A frequência desta workshop que apresenta um título delicioso “Para aprender a fumar vulcões: workshop de escrita criativa para professores de português” foi um momento muito especial e enriquecedor para a minha formação como professor.

De facto, no meu quotidiano de professor de português do segundo ciclo do ensino básico, deparo-me com as crescentes dificuldades sentidas pelos alunos ao nível da escrita e da leitura no actual contexto escolar de todo o ensino básico. Tendo em conta o que tem sido o ensino/aprendizagem da escrita na disciplina de português, em vários níveis escolares, tanto em termos dos currículos como das respectivas práticas na sala de aula, sinto esta necessidade de refletir sobre o processo da escrita, não como produto acabado e apenas de valor literário, mas como competência em construção e de interesse pedagógico e didático.

Este momento de formação permitiu-me verificar as potencialidades de desenvolver estratégias de Escrita Criativa nos meus alunos. Várias perguntas foram respondidas: o seu público-alvo, as suas potencialidades e estratégias associadas e, por fim, o seu significado científico -pedagógico, enquanto ferramenta de apoio à leitura e à escrita na sala de aula.

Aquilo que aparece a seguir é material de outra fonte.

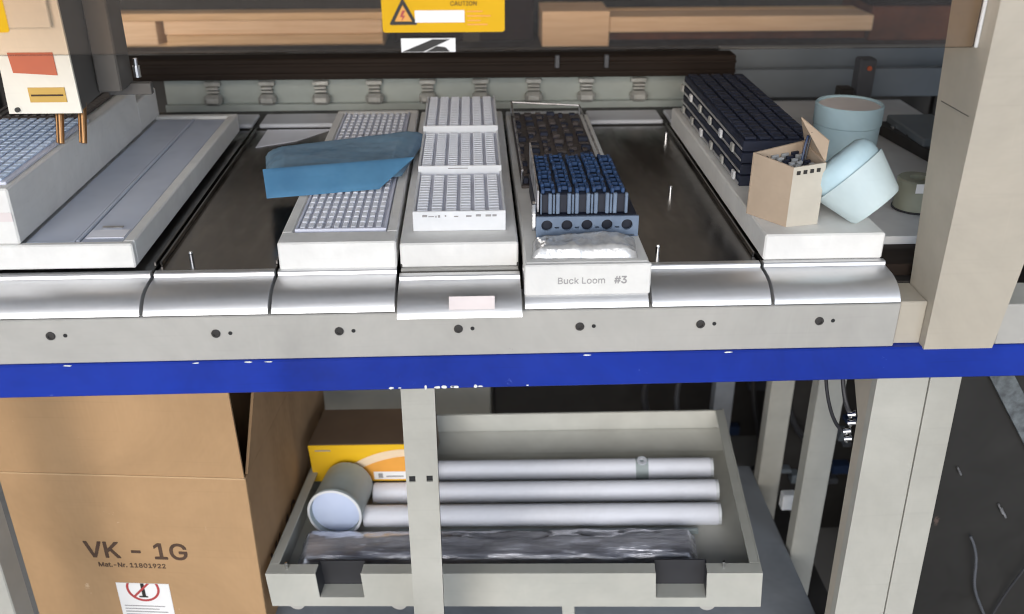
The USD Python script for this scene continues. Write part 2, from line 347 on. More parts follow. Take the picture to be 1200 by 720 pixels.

Foi possível, ainda, anotar alguns vetores relacionados com a escrita e com a criatividade linguística. Foram referidas algumas questões como: a coexistência da escrita com outras competências da língua, as relações da escrita com capacidades que derivam da organização e funcionamento da mente humana, a relação entre o código oral e o código escrito, os critérios da sua aquisição e do seu desenvolvimento, as ligações da escrita com a sua época, por fim, a ligação entre escrita e criatividade.

A workshop foi desenvolvida em três momentos complementares: primeiro, “eu vou escrever”, segundo, “os alunos vão escrever” (técnicas e práticas a importar para a sala de aula e, terceiro, preparação de uma aula e respetivos conteúdos para a aplicação da Escrita Criativa.

Pedro Sena-Lino partilhou as dinâmicas que devemos imprimir na sala de aula assente no pressuposto “fazer primeiro, explicar depois”. Nesse momento, devemos deixar o aluno envolver-se no processo educativo e, só depois de criada uma experiência, oferecer os suportes teóricos. Outro pressuposto deve ser “refazer-se: de professor para guia”. Neste caso, o formador destacou a importância de o docente abandonar a postura de professor: sentar-se de forma diferente, expor o exercício de forma diferente, estimular o seu interesse de forma diferente, dando a entender que a teoria, a “matéria”, deixa de ser importante.

O formador apresentou as ferramentas mais ajustadas para uso na aula com destaque para a importância da “lista de palavras”, a mudança do “ponto de vista do narrador”, a pertinência dos “intertextos”, ou seja, gerar encontros pessoais dos alunos com as obras canónicas e utilizá-las como motores da própria escrita. Paralelamente, foi abordada a questão do “enredo” onde se deu valor ao fornecimento de ferramentas práticas, dinâmicas e concretas para analisar uma história e planificar a escrita de um texto ficcional ou utilitário.

Por fim, deliciei-me ao saber da importância das novas palavras na língua portuguesa no processo de escrita narrativa. De facto, é um privilégio para o professor de português poder usar o background cultural dos alunos e a sua inventividade para criar um vocabulário próprio que lhes suscite interesse na história da língua e na análise das linguagens próprias de determinados autores como é o exemplo do moçambicano Mia Couto.

Num momento final da workshop, foi-me possível adquirir algumas ideias sobre a pedagogia da escrita. Deste modo, depois de identificada a metamorfose do ensino da escrita nos programas de Português, foi-me, de certa forma, mais fácil, problematizar/clarificar a acepção do termo ”escrita” em pedagogia, valorizar o uso criativo da língua, valorizar uma pedagogia da criatividade, vislumbrar o percurso para desenvolver tal capacidade, identificar algumas técnicas de intervenção para trabalhar a criatividade na escrita, apreender alguns dos pressupostos teóricos inerentes ao ato de escrever, ter consciência de algumas tipologias de tarefas e atividades de produção verbal, bem como adquirir alguns princípios pedagógicos e didáticos que devem ser tidos em conta por quem ensina a escrever.

Em jeito de conclusão, devo destacar a criatividade como ferramenta fundamental no processo ensino/aprendizagem da leitura e da escrita, sublinhando a importância de estratégias adequadas às necessidades dos alunos de hoje, sem perder de vista, contudo, a pedagogia/necessidade do esforço individual implicado no ato de escrever.

Efetivamente, como nos diz Pedro Sena- Lino, na escrita criativa aplica-se a Lei de Lavoisier: “tudo se transforma”. Dessa forma devemos “aproveitar o resultado dos exercícios escritos para proceder à aplicação de conceitos teóricos, partindo dos seus textos (dos alunos) para a teoria e para os textos consagrados.”